DATA SEGMENT -
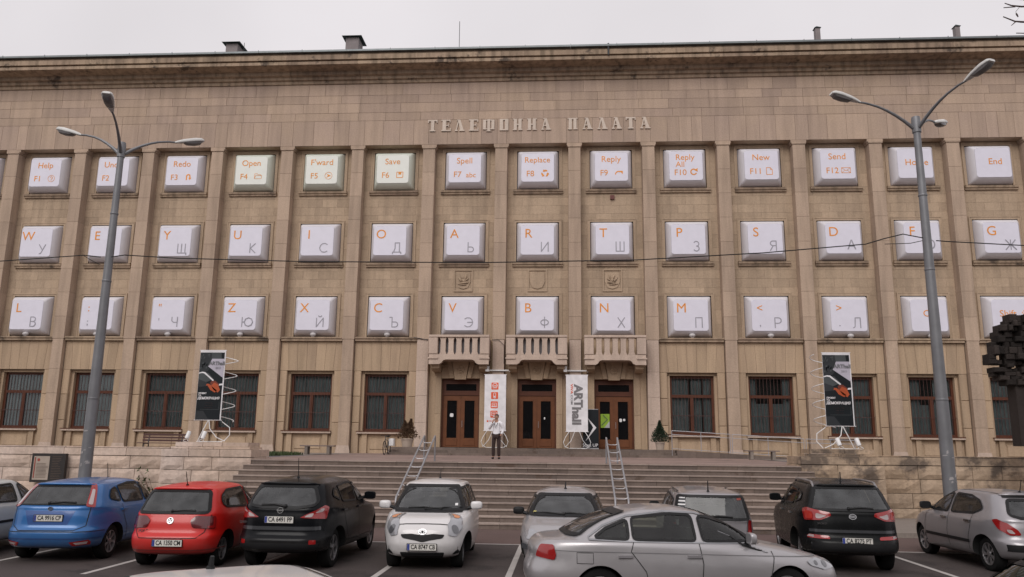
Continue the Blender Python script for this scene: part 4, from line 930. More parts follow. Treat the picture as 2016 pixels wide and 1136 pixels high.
# ================================================================ benches
def slat_bench(x0, x1, y, z):
    t = thing('park_bench', ((x0+x1)/2, y, z), 'dark red slatted bench with a backrest behind the left stone wall', 'bench')
    for k in range(3): MB().box(x0, x1, y-.02+.012*k, y+.01+.012*k, z+.50+.11*k, z+.575+.11*k).build('back_slat', M_slat, t)
    for k in range(4): MB().box(x0, x1, y-.45+.1*k, y-.37+.1*k, z+.42, z+.45).build('seat_slat', M_slat, t)
    for x in (x0+.25, x1-.25):
        mb = MB(); mb.tube([(x, y-.42, z), (x, y-.40, z+.41), (x, y-.05, z+.41), (x, y+.05, z+.8)], .022, 6); mb.tube([(x, y, z), (x, y-.02, z+.42)], .022, 6); mb.build('bench_leg', M_dark, t)
slat_bench(-16.6, -14.75, 31.0, 1.74)
slat = None
def plank_bench(x0, x1, y, z, label):
    t = thing('plank_bench', ((x0+x1)/2, y, z), label, 'bench', 'low backless benches on the plaza')
    for k in range(3): MB().box(x0, x1, y-.2+.14*k, y-.075+.14*k, z+.36, z+.41).build('seat_plank', M_side_w, t)
    for x in (x0+.22, x1-.32): MB().cbox(x, x+.14, y-.18, y+.18, z, z+.358, .01).build('bench_leg', S_side, t)
M_side_w = plain('grey_weathered_plank', (.17, .13, .12), .8)
plank_bench(-11.85, -10.3, 36.0, 1.742, 'low backless bench near the grass patch, left of the steps')
plank_bench(8.05, 9.55, 36.6, 1.74, 'low backless bench in front of the ramp, right of the steps')
# ================================================================ planters
def conifer(x, y, z, h, w, mat, t, seed, tops=1):
    rr = random.Random(seed); vs = []; fs = []
    for k in range(3200):
        u = rr.random()**.8; th = rr.uniform(0, 6.283)
        env = w*.5*(math.sin(math.pi*min(1, u*.55+.42))**1.2)*(1.15-u*.75)
        if tops == 2: off = (-.16, .17)[k % 2]*(u); hh = h*(1 if k % 2 else .93)
        else: off = 0; hh = h
        r = env*math.sqrt(rr.random())*(1+.25*math.sin(th*5+u*9)); p = Vector((x+off+r*math.cos(th), y+r*math.sin(th), z+.02+u*hh))
        d = Vector((math.cos(th)*.5+rr.uniform(-.4, .4), math.sin(th)*.5+rr.uniform(-.4, .4), rr.uniform(.3, 1.1))).normalized(); s = rr.uniform(.035, .075); q = d.cross(Vector((rr.uniform(-1,1), rr.uniform(-1,1), .2))).normalized()*s*.35
        o = len(vs); vs += [p-q, p+q, p+q*.4+d*s, p-q*.4+d*s]; fs.append((o, o+1, o+2, o+3))
    mb = MB(); mb.add(vs, fs); mb.build('foliage', mat, t)
    MB().tube([(x, y, z-.05), (x+.01, y, z+h*.75)], [.03, .01], 6).build('trunk', M_wood, t)
def planter(x, y, z, ph, pr, h, w, mat, label, seed, tops):
    t = thing('potted_shrub', (x, y, z), label, 'potted shrub')
    mb = MB(); mb.lathe([(pr*.72, 0), (pr*.95, ph*.86), (pr*1.05, ph*.87), (pr*1.05, ph), (pr*.9, ph), (pr*.88, ph*.92), (.001, ph*.92)], (x, y, z), 'z', 20); mb.build('pot', M_pot, t, smooth=40)
    conifer(x, y, z+ph*.9, h, w, mat, t, seed, tops)
planter(-7.95, 40.9, 2.115, .42, .33, .98, .95, M_leafb, 'withered brown twin-topped shrub in a cream pot left of the doors', 3, 2)
planter(4.85, 40.9, 2.115, .38, .25, 1.05, .80, M_leafg, 'dark green pointed shrub in a cream pot right of the doors', 5, 1)
# ================================================================ bicycle seen end on
bk = thing('bicycle', (-8.55, 38.9, PZ(38.9)), 'parked bicycle with a white box, seen end-on left of the entrance steps', 'bicycle')
z0 = PZ(38.9); bx = -8.58
for yy, nm in ((38.5, 'front'), (39.5, 'rear')):
    w = bpy.data.objects.new('wheel', None); C.objects.link(w); w.parent = bk; w.location = Vector((bx, yy, z0+.33))-wloc(bk)
    mb = MB(); mb.tube([(bx, yy+.32*math.cos(a*.314), z0+.33+.32*math.sin(a*.314)) for a in range(21)], .02, 6); mb.build('tyre', M_tyre, w)
    mb = MB(); [mb.tube([(bx, yy, z0+.33), (bx, yy+.31*math.cos(a*.52), z0+.33+.31*math.sin(a*.52))], .003, 4) for a in range(12)]; mb.build('spokes', M_steel, w)
mb = MB(); mb.tube([(bx, 38.5, z0+.33), (bx, 38.62, z0+.75), (bx, 38.66, z0+.9)], .018, 6); mb.tube([(bx, 38.63, z0+.72), (bx, 39.2, z0+.68), (bx, 39.1, z0+.3), (bx, 38.65, z0+.62)], .018, 6); mb.tube([(bx, 39.1, z0+.3), (bx, 39.5, z0+.33), (bx, 39.2, z0+.68), (bx, 39.22, z0+.85)], .014, 6); mb.build('bicycle_frame', M_dark, bk)
MB().tube([(bx-.25, 38.72, z0+.92), (bx-.1, 38.66, z0+.92), (bx+.1, 38.66, z0+.92), (bx+.25, 38.72, z0+.92)], .014, 6).build('handlebar', M_black, bk)
MB().box(bx-.07, bx+.07, 39.1, 39.36, z0+.85, z0+.9).build('saddle', M_black, bk)
MB().cbox(bx+.03, bx+.27, 39.25, 39.6, z0+.42, z0+.78, .02).build('pannier_box', M_white, bk)
# ================================================================ handrails on the stairs
def handrail(xa, label):
    t = thing('handrail', (xa+.15, 24.5, 0), label, 'handrail', 'twin-tube handrails on the steps')
    sl = RIS/TRD; yt, yb = 26.75, 22.45; zt = 2.5; zb = zt-sl*(yt-yb)
    for s in (0, .36):
        x = xa+s
        mb = MB(); mb.tube([(x, yt+.02, 1.69), (x, yt+.02, zt-.05), (x, yt-.03, zt+.01), (x, yt-.12, zt-.02), (x, yb+.05, zb), (x, yb-.02, zb-.06), (x, yb-.02, 0)], .028, 10); mb.build('rail_tube', M_galv2, t, smooth=50)
    for k in range(7):
        y = yt-.45-.62*k; z = zt-sl*(yt-y)-.0
        MB().tube([(xa, y, z), (xa+.09, y, z-.04), (xa+.27, y, z-.04), (xa+.36, y, z)], .012, 6).build('rung', M_steel, t, smooth=50)
M_galv2 = plain('grey_painted_tube', (.30, .295, .31), .4, .3)
handrail(-4.62, 'twin-tube steel handrail on the steps behind the white hatchback'); handrail(1.42, 'twin-tube steel handrail on the steps right of the centre')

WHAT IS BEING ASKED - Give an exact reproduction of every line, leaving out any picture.

RESULT FOR THIS TASK -
Continue the Blender Python script for this scene: part 4, from line 930. More parts follow. Treat the picture as 2016 pixels wide and 1136 pixels high.
# ================================================================ benches
def slat_bench(x0, x1, y, z):
    t = thing('park_bench', ((x0+x1)/2, y, z), 'dark red slatted bench with a backrest behind the left stone wall', 'bench')
    for k in range(3): MB().box(x0, x1, y-.02+.012*k, y+.01+.012*k, z+.50+.11*k, z+.575+.11*k).build('back_slat', M_slat, t)
    for k in range(4): MB().box(x0, x1, y-.45+.1*k, y-.37+.1*k, z+.42, z+.45).build('seat_slat', M_slat, t)
    for x in (x0+.25, x1-.25):
        mb = MB(); mb.tube([(x, y-.42, z), (x, y-.40, z+.41), (x, y-.05, z+.41), (x, y+.05, z+.8)], .022, 6); mb.tube([(x, y, z), (x, y-.02, z+.42)], .022, 6); mb.build('bench_leg', M_dark, t)
slat_bench(-16.6, -14.75, 31.0, 1.74)
slat = None
def plank_bench(x0, x1, y, z, label):
    t = thing('plank_bench', ((x0+x1)/2, y, z), label, 'bench', 'low backless benches on the plaza')
    for k in range(3): MB().box(x0, x1, y-.2+.14*k, y-.075+.14*k, z+.36, z+.41).build('seat_plank', M_side_w, t)
    for x in (x0+.22, x1-.32): MB().cbox(x, x+.14, y-.18, y+.18, z, z+.358, .01).build('bench_leg', S_side, t)
M_side_w = plain('grey_weathered_plank', (.17, .13, .12), .8)
plank_bench(-11.85, -10.3, 36.0, 1.742, 'low backless bench near the grass patch, left of the steps')
plank_bench(8.05, 9.55, 36.6, 1.74, 'low backless bench in front of the ramp, right of the steps')
# ================================================================ planters
def conifer(x, y, z, h, w, mat, t, seed, tops=1):
    rr = random.Random(seed); vs = []; fs = []
    for k in range(3200):
        u = rr.random()**.8; th = rr.uniform(0, 6.283)
        env = w*.5*(math.sin(math.pi*min(1, u*.55+.42))**1.2)*(1.15-u*.75)
        if tops == 2: off = (-.16, .17)[k % 2]*(u); hh = h*(1 if k % 2 else .93)
        else: off = 0; hh = h
        r = env*math.sqrt(rr.random())*(1+.25*math.sin(th*5+u*9)); p = Vector((x+off+r*math.cos(th), y+r*math.sin(th), z+.02+u*hh))
        d = Vector((math.cos(th)*.5+rr.uniform(-.4, .4), math.sin(th)*.5+rr.uniform(-.4, .4), rr.uniform(.3, 1.1))).normalized(); s = rr.uniform(.035, .075); q = d.cross(Vector((rr.uniform(-1,1), rr.uniform(-1,1), .2))).normalized()*s*.35
        o = len(vs); vs += [p-q, p+q, p+q*.4+d*s, p-q*.4+d*s]; fs.append((o, o+1, o+2, o+3))
    mb = MB(); mb.add(vs, fs); mb.build('foliage', mat, t)
    MB().tube([(x, y, z-.05), (x+.01, y, z+h*.75)], [.03, .01], 6).build('trunk', M_wood, t)
def planter(x, y, z, ph, pr, h, w, mat, label, seed, tops):
    t = thing('potted_shrub', (x, y, z), label, 'potted shrub')
    mb = MB(); mb.lathe([(pr*.72, 0), (pr*.95, ph*.86), (pr*1.05, ph*.87), (pr*1.05, ph), (pr*.9, ph), (pr*.88, ph*.92), (.001, ph*.92)], (x, y, z), 'z', 20); mb.build('pot', M_pot, t, smooth=40)
    conifer(x, y, z+ph*.9, h, w, mat, t, seed, tops)
planter(-7.95, 40.9, 2.115, .42, .33, .98, .95, M_leafb, 'withered brown twin-topped shrub in a cream pot left of the doors', 3, 2)
planter(4.85, 40.9, 2.115, .38, .25, 1.05, .80, M_leafg, 'dark green pointed shrub in a cream pot right of the doors', 5, 1)
# ================================================================ bicycle seen end on
bk = thing('bicycle', (-8.55, 38.9, PZ(38.9)), 'parked bicycle with a white box, seen end-on left of the entrance steps', 'bicycle')
z0 = PZ(38.9); bx = -8.58
for yy, nm in ((38.5, 'front'), (39.5, 'rear')):
    w = bpy.data.objects.new('wheel', None); C.objects.link(w); w.parent = bk; w.location = Vector((bx, yy, z0+.33))-wloc(bk)
    mb = MB(); mb.tube([(bx, yy+.32*math.cos(a*.314), z0+.33+.32*math.sin(a*.314)) for a in range(21)], .02, 6); mb.build('tyre', M_tyre, w)
    mb = MB(); [mb.tube([(bx, yy, z0+.33), (bx, yy+.31*math.cos(a*.52), z0+.33+.31*math.sin(a*.52))], .003, 4) for a in range(12)]; mb.build('spokes', M_steel, w)
mb = MB(); mb.tube([(bx, 38.5, z0+.33), (bx, 38.62, z0+.75), (bx, 38.66, z0+.9)], .018, 6); mb.tube([(bx, 38.63, z0+.72), (bx, 39.2, z0+.68), (bx, 39.1, z0+.3), (bx, 38.65, z0+.62)], .018, 6); mb.tube([(bx, 39.1, z0+.3), (bx, 39.5, z0+.33), (bx, 39.2, z0+.68), (bx, 39.22, z0+.85)], .014, 6); mb.build('bicycle_frame', M_dark, bk)
MB().tube([(bx-.25, 38.72, z0+.92), (bx-.1, 38.66, z0+.92), (bx+.1, 38.66, z0+.92), (bx+.25, 38.72, z0+.92)], .014, 6).build('handlebar', M_black, bk)
MB().box(bx-.07, bx+.07, 39.1, 39.36, z0+.85, z0+.9).build('saddle', M_black, bk)
MB().cbox(bx+.03, bx+.27, 39.25, 39.6, z0+.42, z0+.78, .02).build('pannier_box', M_white, bk)
# ================================================================ handrails on the stairs
def handrail(xa, label):
    t = thing('handrail', (xa+.15, 24.5, 0), label, 'handrail', 'twin-tube handrails on the steps')
    sl = RIS/TRD; yt, yb = 26.75, 22.45; zt = 2.5; zb = zt-sl*(yt-yb)
    for s in (0, .36):
        x = xa+s
        mb = MB(); mb.tube([(x, yt+.02, 1.69), (x, yt+.02, zt-.05), (x, yt-.03, zt+.01), (x, yt-.12, zt-.02), (x, yb+.05, zb), (x, yb-.02, zb-.06), (x, yb-.02, 0)], .028, 10); mb.build('rail_tube', M_galv2, t, smooth=50)
    for k in range(7):
        y = yt-.45-.62*k; z = zt-sl*(yt-y)-.0
        MB().tube([(xa, y, z), (xa+.09, y, z-.04), (xa+.27, y, z-.04), (xa+.36, y, z)], .012, 6).build('rung', M_steel, t, smooth=50)
M_galv2 = plain('grey_painted_tube', (.30, .295, .31), .4, .3)
handrail(-4.62, 'twin-tube steel handrail on the steps behind the white hatchback'); handrail(1.42, 'twin-tube steel handrail on the steps right of the centre')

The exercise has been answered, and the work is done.